• [Written problem] Set down the data below from its first line to the line holding "from mathutils import Vector, Matrix", inclusive; omit all pictures.

• [Dataset extract]
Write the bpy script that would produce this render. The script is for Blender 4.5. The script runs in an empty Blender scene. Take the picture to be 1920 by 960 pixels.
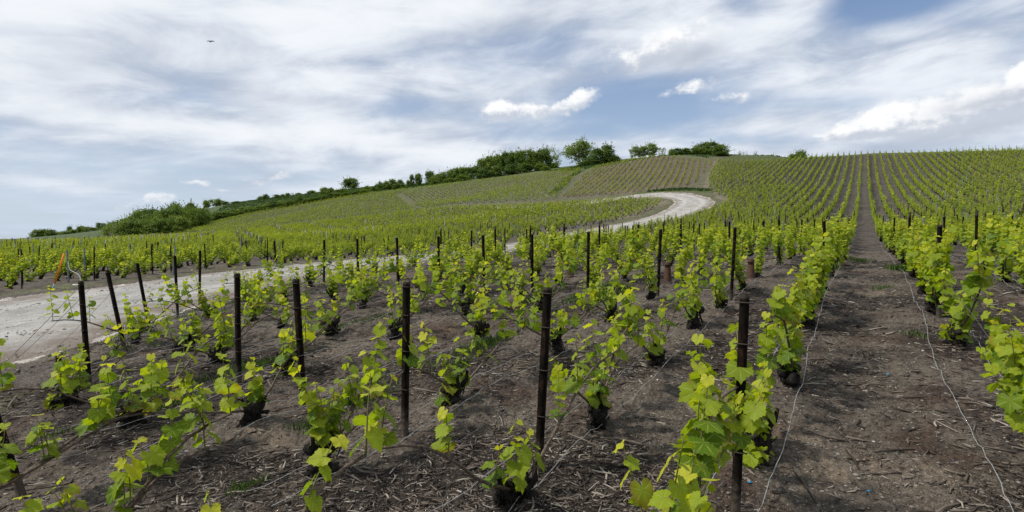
import bpy, math, random
import numpy as np
from mathutils import Vector, Matrix

# ------------------------------------------------------------------ camera, sky, sun, exposure
C = bpy.context.scene.collection
scene = bpy.context.scene
CAM_Z = 1.5
PITCH = math.atan(32 / 1040.0)
cam_data = bpy.data.cameras.new("camera")
cam_data.sensor_width = 36.0
cam_data.lens = 36.0 * 1040.0 / 1920.0
cam_data.clip_start = 0.05
cam_data.clip_end = 6000.0
cam = bpy.data.objects.new("camera", cam_data)
C.objects.link(cam)
cam.location = (0, 0, CAM_Z)
cam.rotation_euler = (math.pi / 2 - PITCH, 0, 0)
scene.camera = cam

SUN_EL, SUN_AZ = math.radians(52), math.radians(-96)      # azimuth from +Y towards +X
SUN_STRENGTH = 3.8
scene.view_settings.view_transform = 'Standard'
scene.view_settings.look = 'None'
scene.view_settings.gamma = 1
scene.view_settings.exposure = 0.05
scene.view_settings.use_curve_mapping = False
scene.cycles.max_bounces = 6
scene.cycles.transparent_max_bounces = 6

sd = bpy.data.lights.new("sun", 'SUN')
sd.energy = SUN_STRENGTH
sd.angle = math.radians(4.5)
sd.color = (1.0, 0.95, 0.87)
sun = bpy.data.objects.new("sun", sd)
C.objects.link(sun)
sdir = Vector((math.cos(SUN_EL) * math.sin(SUN_AZ), math.cos(SUN_EL) * math.cos(SUN_AZ), math.sin(SUN_EL)))
sun.rotation_euler = sdir.to_track_quat('Z', 'Y').to_euler()
sun.location = (0, 0, 60)


class G:
    """small arithmetic layer over shader math nodes"""
    def __init__(s, nt, sock): s.nt, s.s = nt, sock
    def _op(s, op, *args, clamp=False):
        n = s.nt.nodes.new('ShaderNodeMath'); n.operation = op; n.use_clamp = clamp
        for i, a in enumerate((s,) + args):
            if isinstance(a, G): s.nt.links.new(a.s, n.inputs[i])
            else: n.inputs[i].default_value = a
        return G(s.nt, n.outputs[0])
    def __add__(s, o): return s._op('ADD', o)
    __radd__ = __add__
    def __sub__(s, o): return s._op('SUBTRACT', o)
    def __mul__(s, o): return s._op('MULTIPLY', o)
    __rmul__ = __mul__
    def __truediv__(s, o): return s._op('DIVIDE', o)
    def mn(s, o): return s._op('MINIMUM', o)
    def mx(s, o): return s._op('MAXIMUM', o)
    def f(s, op, *a): return s._op(op, *a)
    def smooth(s, a, b, lo=0.0, hi=1.0):
        n = s.nt.nodes.new('ShaderNodeMapRange'); n.interpolation_type = 'SMOOTHSTEP'
        s.nt.links.new(s.s, n.inputs['Value'])
        n.inputs['From Min'].default_value = a; n.inputs['From Max'].default_value = b
        n.inputs['To Min'].default_value = lo; n.inputs['To Max'].default_value = hi
        return G(s.nt, n.outputs[0])


def vec(nt, x, y, z):
    n = nt.nodes.new('ShaderNodeCombineXYZ')
    for i, a in enumerate((x, y, z)):
        if isinstance(a, G): nt.links.new(a.s, n.inputs[i])
        else: n.inputs[i].default_value = a
    return n.outputs[0]


def noise(nt, v, scale, detail=5, rough=0.55, dist=0.0, out=0):
    n = nt.nodes.new('ShaderNodeTexNoise')
    nt.links.new(v, n.inputs['Vector'])
    n.inputs['Scale'].default_value = scale
    n.inputs['Detail'].default_value = detail
    n.inputs['Roughness'].default_value = rough
    n.inputs['Distortion'].default_value = dist
    return G(nt, n.outputs[out])


def mixc(nt, fac, a, b, mode='MIX'):
    n = nt.nodes.new('ShaderNodeMix'); n.data_type = 'RGBA'; n.blend_type = mode
    if isinstance(fac, G): nt.links.new(fac.s, n.inputs[0])
    else: n.inputs[0].default_value = fac
    for i, c in ((6, a), (7, b)):
        if isinstance(c, (tuple, list)): n.inputs[i].default_value = (*c, 1) if len(c) == 3 else c
        else: nt.links.new(c, n.inputs[i])
    return n.outputs[2]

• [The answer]
Write the bpy script that would produce this render. The script is for Blender 4.5. The script runs in an empty Blender scene. Take the picture to be 1920 by 960 pixels.
import bpy, math, random
import numpy as np
from mathutils import Vector, Matrix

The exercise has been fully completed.